Bem, muita gente mais letrada que eu (e pseudo-letrada também), gente de discurso psicanalítico, gente analisada, de papo-cabeça, diz tudo isso aí que eu disse; mas não do modo como eu disse... É que sou meio “gauche” mesmo, entende?...

É por isso, Wendell, que sua pergunta me foi desconcertante. É como eu disse lá em cima: essa coisa do mundo lá fora anda me dando uma preguiça danada... E aos 4.1, ando realmente meio sem saco para pensar nessas coisas...

Bom, mas, depois de amanhã, começa uma nova semana... Quem sabe, meu amigo, quem sabe?
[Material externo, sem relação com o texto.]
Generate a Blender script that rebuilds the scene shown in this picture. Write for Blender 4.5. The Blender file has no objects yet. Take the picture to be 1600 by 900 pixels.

Ok. Postagem feita, blog atualizado, posso voltar a navegar pelos sites de putaria.

5.5.08

Hier encore...

Sabe aqueles momentos em que a gente fica assim achando que a vida passou, está passando, e a gente andou desperdiçando o melhor de nossos dias? Tipo ficou na janela vendo a banda passar... Pois é, aí a gente pega algumas fotografias antigas do tempo da facul, uma música até bonita (mas bem cafoninha) e faz um vídeo para o Youtube... And that's all, folks!
Só isso, nada mais que isso o motivo desta postagem...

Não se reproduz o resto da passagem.